As adults, the people of the Land are denied the privilege of privacy. Consider that even in our real world people have little privacy in small towns. In the villages of the Land, and in Revelstone, the people live crammed together, and the Health Sight ensures that they can possess no secrets.
If they don't like this reality, even THAT becomes obvious to everyone around them. If they intend to rail against it, everyone is going to know this priorhand, because their agitation and anger is obvious.

This, I believe, is why we see what was described as an 'ideal' culture.
Everyone behaves 'ideally' because there is no alternative. Any attempt to lie, cheat, steal, be violent or angry, revolt, start trouble, or even try to create change (which is usually a violent affair) is going to lead to the person being thrown out of the community.
Thus, such behavior is stopped before it is started. Such behavior is rendered impossible, or at the least the offender is thrown out of the community to become a renegade. So we don't see such behavior in Mithil Stonedown, or Soaring Woodhelven, or Revelwood or Revelstone.

Everyone behaves 'ideally' because the tyranny of Health Sense gives them the choice of doing that or being thrown out of the society.

And yet ... people try to behave like ... people. In spite of the tyranny of Health Sense, in spite of the Oath of Peace they swore so they could live with each other, in spite of lofty words, they still try to be ordinary people.
Lena reacts with horror to being raped. She loses her mind afterwards.
Triock tries to kill Covenant for his crime. Atiaran goes more than a little insane, fighting to not punish Covenant herself. Trell attacks Covenant on sight at Revelstone, Oath or no Oath. (and the Bloodguard excuse this attack, in spite of it being a capital crime, because Covenant committed the rape.)
Elena is insane from the beginning. Atiaran and Trell abandon her, fail in their duties as grandparents. Lena is in no condition to be a mother. Triock does what he can as a foster father, without success.
In Soaring Woodhelven, they try to murder Covenant outright. A definite case of ridiculous behavior, and an outright violation of the Oath of Peace. Afterwards, Pietten is permanently damaged by the Ur-Viles, and Foamfollower uses the hurtloam to help a cavewight, not Pietten ... after he goes on a berserk rampage of slaughter and mayhem.
The Warward is not a gentle place. They train the men and women according to the dictates of Hile Troy, who learned from the American military how to do things! Boot camp, American style, for the men and women of the Land. Undoubtedly, many suffered injuries in their training. Certainly, they were treated badly enough by their officers during the Illearth War! (being made to march 30 miles a day for 30 days is mistreatment.)
The Loresraat is not gentle. Atiaran could not succeed there. I'm guessing many applicants failed. I am reminded of a modern university. Complete with sharp tongued professors (like that Hirebrand in Lord Foul's Bane.)
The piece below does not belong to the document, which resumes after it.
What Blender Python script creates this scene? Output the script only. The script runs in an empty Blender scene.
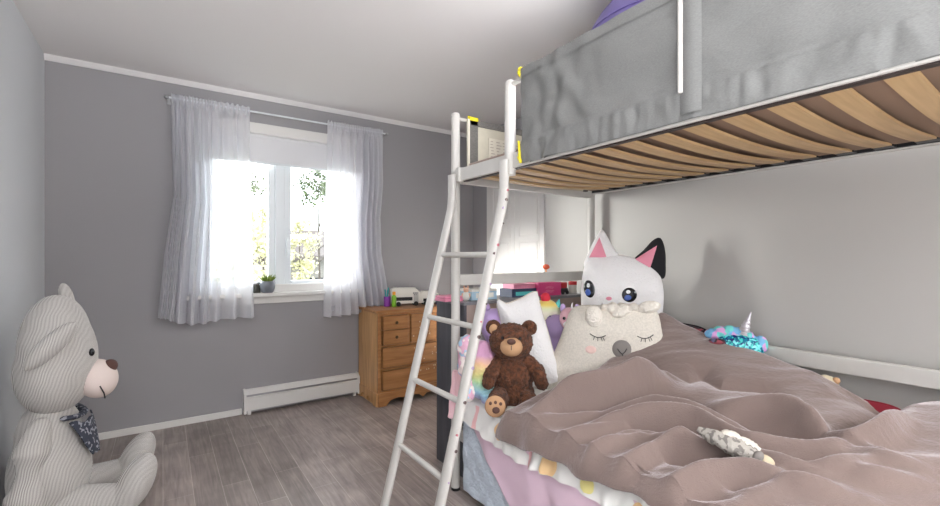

So, the people of the Land must live under the tyranny of Health Sight, both in that what they see afflicts them, and that they are perceived by others and have no privacy. They cannot shield their senses from what they see, and they cannot screen themselves from being seen by others.
Yet we see they try to be people - ordinary people - in spite of that.
Again, the question is: what kind of social and governmental system can exist in such an environment?

Pardon errors in my writing. I'm not doing well here. But I do hope you'll respond, and we can discuss this.
I think Stephen Donaldson created a very big thing with his Health Sight. A condition that has consequences (and Donaldson himself always liked to espound on consequences.) A condition that alters the fundamental reality of the people of the Land.
Edelaith
<i>Elohim</i>
Posts: 144
Joined: Sun Jan 18, 2004 11:56 am

Post by Edelaith »

Untenable?
I guess they created some protection for their Sight, or how else could they have done anything? They must have had some shielding, for any society or government to be possible.
Yet, they did not have complete, or even reasonably minimal, shielding against being beheld with Health Sight. At best, they could marginally protect themselves (as in, Atiaran shielding her intentions to summon Thomas Covenant: they knew she was up to something, but not exactly what.)

I do believe a society could exist within the parameters of Health Sight. But what kind depends heavily on how much people could shield themselves from Seeing and being Seen.
Even with minimal shielding, they could produce a society. But it would be limited by the tyranny of Health Sight, in that case.